As a rough guide, children type around 10 to 15 words per minute in the elementary grades, 20 to 30 words per minute in middle school, and 35 to 45 by high school — but these are averages, and they vary widely with practice and age. At every grade, accuracy matters more than raw speed: correct finger habits come first, and speed grows on its own once they are in place.

typical ranges by grade

There is no official standard, but commonly cited ranges are about 5 to 15 wpm in grades 1 to 4, 15 to 25 wpm in grades 5 and 6, 20 to 35 wpm in middle school, and 35 to 45 or more in high school. A useful informal benchmark some teachers use is roughly the child's age in words per minute — a nine-year-old around 9 to 15 wpm — but this is only a guide, not a target to stress over.

why accuracy comes first

Speed built on hunting and pecking hits a ceiling and is hard to unlearn. A child who learns correct finger placement types more slowly at first but keeps improving for years. Pushing for speed before the finger habits are solid tends to lock in mistakes, so accuracy — typing each key correctly, from the right finger — should always come before the clock.

how to help a child improve

Short, regular sessions beat long, occasional ones.

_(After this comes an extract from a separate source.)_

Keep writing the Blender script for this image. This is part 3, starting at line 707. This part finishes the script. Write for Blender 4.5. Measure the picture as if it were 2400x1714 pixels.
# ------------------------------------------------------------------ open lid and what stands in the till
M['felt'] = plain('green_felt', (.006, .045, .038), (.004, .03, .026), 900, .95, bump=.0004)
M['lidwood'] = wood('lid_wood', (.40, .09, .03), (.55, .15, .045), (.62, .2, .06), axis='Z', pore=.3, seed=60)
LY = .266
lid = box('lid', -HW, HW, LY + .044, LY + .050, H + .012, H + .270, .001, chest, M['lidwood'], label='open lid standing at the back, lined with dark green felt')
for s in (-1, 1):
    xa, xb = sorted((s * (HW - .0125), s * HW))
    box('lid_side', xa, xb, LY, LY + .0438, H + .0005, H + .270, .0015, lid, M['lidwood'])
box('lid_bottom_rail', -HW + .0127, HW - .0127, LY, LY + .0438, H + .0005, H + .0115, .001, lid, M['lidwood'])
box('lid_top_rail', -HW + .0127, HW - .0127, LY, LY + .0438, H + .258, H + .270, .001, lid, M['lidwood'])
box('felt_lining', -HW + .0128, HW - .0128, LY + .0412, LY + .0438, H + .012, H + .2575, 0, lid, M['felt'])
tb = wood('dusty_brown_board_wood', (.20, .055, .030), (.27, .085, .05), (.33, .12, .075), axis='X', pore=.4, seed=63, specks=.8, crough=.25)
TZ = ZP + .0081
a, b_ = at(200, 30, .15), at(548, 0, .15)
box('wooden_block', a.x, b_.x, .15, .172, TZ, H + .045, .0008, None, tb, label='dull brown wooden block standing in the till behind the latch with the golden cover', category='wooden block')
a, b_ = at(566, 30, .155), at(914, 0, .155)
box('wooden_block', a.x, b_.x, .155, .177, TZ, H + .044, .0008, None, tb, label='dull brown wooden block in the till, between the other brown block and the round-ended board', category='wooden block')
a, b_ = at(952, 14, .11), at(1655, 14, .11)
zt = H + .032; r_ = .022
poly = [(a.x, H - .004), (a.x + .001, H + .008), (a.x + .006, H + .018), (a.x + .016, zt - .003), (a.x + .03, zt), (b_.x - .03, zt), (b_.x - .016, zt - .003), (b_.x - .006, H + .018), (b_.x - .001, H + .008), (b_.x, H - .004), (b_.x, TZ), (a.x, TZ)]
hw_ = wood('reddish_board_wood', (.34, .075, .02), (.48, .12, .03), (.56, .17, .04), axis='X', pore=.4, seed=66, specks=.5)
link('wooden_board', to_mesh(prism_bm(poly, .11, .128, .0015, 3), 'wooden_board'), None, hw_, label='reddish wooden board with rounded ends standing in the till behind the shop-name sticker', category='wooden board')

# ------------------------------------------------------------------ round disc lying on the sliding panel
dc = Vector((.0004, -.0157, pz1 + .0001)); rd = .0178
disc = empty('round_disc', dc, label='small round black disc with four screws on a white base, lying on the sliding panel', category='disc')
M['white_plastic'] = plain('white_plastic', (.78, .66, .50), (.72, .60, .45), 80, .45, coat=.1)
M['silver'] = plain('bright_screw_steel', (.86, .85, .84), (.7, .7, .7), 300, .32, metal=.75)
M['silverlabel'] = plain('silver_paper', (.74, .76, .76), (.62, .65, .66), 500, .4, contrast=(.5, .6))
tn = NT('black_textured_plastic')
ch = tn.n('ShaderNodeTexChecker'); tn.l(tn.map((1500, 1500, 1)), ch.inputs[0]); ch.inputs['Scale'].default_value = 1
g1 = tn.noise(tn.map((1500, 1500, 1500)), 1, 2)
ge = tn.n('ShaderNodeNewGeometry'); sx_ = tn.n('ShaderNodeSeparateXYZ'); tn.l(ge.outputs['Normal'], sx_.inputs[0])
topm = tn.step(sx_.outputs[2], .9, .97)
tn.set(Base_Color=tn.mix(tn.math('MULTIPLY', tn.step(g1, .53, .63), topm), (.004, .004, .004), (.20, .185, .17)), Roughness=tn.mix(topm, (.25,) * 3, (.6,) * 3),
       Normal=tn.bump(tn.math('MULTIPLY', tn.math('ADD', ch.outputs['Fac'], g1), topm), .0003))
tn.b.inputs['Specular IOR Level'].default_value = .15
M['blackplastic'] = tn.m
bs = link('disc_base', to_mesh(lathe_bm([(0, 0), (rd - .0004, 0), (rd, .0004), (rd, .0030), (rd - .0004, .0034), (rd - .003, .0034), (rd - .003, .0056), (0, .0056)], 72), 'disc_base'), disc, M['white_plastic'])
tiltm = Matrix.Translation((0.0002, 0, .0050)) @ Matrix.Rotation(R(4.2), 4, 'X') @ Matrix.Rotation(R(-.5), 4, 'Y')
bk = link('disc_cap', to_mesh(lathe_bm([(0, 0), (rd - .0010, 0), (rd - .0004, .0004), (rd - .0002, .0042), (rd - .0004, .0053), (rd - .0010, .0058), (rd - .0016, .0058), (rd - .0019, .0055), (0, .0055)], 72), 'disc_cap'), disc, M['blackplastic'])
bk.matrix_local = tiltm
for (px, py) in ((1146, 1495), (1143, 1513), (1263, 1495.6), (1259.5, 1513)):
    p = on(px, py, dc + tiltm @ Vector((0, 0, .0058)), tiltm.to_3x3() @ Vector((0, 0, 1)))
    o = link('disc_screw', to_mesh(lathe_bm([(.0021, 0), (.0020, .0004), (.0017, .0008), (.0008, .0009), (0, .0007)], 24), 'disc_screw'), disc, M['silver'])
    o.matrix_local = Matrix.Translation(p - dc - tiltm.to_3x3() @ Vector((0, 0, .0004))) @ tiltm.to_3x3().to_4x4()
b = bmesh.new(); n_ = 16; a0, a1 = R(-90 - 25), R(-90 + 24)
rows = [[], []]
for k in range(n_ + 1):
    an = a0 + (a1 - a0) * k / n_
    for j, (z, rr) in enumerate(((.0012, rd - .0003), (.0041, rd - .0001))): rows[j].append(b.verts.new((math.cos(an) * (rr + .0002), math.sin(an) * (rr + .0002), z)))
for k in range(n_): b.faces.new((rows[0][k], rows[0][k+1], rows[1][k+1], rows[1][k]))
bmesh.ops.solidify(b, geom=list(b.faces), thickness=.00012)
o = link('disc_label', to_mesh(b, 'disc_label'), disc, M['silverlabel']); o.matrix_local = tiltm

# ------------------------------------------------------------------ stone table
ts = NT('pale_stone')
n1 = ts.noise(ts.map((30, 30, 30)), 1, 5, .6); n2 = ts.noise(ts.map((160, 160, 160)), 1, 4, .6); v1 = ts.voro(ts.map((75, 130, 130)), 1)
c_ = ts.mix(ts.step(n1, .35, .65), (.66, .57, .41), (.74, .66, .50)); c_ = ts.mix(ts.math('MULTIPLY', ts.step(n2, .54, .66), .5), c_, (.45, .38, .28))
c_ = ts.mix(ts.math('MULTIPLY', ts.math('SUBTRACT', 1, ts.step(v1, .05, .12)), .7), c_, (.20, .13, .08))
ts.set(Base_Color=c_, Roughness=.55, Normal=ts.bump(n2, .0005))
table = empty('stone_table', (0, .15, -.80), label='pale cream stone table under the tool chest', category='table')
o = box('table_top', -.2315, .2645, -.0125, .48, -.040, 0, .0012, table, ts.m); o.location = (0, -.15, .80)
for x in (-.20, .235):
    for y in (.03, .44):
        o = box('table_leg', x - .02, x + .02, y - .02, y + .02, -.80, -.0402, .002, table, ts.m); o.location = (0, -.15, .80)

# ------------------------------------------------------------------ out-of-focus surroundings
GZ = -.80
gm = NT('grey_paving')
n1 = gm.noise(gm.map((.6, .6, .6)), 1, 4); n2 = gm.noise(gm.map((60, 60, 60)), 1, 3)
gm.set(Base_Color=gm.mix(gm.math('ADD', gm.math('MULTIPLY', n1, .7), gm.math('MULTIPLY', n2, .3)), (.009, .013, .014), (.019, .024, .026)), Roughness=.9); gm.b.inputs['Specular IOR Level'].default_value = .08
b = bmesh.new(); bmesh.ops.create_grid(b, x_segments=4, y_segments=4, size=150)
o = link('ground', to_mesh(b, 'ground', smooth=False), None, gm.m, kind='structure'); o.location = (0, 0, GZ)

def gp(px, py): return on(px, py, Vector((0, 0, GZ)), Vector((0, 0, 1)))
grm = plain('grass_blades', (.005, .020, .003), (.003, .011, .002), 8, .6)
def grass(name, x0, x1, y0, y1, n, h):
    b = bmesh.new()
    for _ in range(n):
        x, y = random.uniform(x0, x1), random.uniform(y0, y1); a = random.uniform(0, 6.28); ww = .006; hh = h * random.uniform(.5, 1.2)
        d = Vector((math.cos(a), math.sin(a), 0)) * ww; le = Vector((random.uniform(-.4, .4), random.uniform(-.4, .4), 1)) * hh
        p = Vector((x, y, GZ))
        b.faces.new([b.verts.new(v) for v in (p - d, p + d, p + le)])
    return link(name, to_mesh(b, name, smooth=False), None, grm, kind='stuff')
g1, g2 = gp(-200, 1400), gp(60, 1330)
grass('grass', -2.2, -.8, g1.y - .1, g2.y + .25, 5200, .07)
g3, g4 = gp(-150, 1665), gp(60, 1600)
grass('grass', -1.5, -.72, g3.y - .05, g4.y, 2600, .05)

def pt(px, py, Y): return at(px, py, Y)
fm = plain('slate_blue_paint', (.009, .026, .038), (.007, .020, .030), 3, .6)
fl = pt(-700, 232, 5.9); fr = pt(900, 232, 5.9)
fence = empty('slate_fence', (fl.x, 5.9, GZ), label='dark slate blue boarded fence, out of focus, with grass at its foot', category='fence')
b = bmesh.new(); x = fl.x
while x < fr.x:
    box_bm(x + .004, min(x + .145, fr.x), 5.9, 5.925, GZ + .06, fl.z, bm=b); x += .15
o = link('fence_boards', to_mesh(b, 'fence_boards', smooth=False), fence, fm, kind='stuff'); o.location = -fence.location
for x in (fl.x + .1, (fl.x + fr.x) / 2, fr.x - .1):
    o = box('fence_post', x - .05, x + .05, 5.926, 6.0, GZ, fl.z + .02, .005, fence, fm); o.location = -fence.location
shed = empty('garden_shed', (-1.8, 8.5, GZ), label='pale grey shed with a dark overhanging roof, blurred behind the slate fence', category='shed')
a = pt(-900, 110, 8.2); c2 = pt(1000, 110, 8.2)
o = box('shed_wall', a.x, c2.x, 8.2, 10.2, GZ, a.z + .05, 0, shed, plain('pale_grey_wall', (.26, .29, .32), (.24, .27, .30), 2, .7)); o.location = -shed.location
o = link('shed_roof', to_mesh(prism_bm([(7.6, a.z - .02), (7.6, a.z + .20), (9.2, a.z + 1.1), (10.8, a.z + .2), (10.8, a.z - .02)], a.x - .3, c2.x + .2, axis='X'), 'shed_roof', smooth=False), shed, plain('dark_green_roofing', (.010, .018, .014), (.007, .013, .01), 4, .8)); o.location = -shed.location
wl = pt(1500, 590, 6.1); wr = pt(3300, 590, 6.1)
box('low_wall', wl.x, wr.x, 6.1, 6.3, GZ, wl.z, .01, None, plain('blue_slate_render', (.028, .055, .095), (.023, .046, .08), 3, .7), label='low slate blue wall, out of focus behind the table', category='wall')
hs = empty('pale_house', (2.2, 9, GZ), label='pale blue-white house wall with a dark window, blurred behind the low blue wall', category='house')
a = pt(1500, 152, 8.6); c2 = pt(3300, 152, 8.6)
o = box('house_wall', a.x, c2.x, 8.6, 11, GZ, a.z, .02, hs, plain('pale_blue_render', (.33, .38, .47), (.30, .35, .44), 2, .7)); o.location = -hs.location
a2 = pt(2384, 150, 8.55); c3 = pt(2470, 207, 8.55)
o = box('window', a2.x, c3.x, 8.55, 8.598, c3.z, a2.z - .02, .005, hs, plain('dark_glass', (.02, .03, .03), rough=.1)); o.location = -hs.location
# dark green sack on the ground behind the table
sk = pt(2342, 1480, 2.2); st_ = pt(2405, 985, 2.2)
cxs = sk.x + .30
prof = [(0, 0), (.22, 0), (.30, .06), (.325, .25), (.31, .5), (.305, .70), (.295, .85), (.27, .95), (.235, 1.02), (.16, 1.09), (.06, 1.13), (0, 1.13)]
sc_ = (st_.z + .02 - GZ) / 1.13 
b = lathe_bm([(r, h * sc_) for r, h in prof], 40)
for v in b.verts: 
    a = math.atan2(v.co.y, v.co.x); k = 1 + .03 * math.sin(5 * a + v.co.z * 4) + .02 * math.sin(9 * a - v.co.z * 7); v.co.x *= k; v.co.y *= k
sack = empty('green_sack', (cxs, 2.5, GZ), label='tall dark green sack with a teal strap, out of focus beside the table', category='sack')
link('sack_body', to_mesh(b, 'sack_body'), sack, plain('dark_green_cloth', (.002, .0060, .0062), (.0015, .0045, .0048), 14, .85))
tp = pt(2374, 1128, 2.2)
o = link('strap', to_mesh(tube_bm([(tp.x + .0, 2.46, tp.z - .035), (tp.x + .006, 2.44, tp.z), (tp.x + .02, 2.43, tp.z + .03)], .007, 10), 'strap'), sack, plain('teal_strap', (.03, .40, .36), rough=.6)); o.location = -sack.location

Ten focused minutes a few times a week builds the habit without fatigue. Keep it low-pressure: a timer or a live speed counter can discourage a child who is still learning where the keys are, so a calm surface with no leaderboard is often better for younger learners. Make sure they use a hardware keyboard — touch typing cannot really be practiced on a touchscreen.

a realistic timeline

With regular practice, most children can learn the layout and touch-type slowly within a few weeks, and reach a comfortable everyday speed over a school year. The goal is not a specific number by a specific grade — it is steady, accurate progress.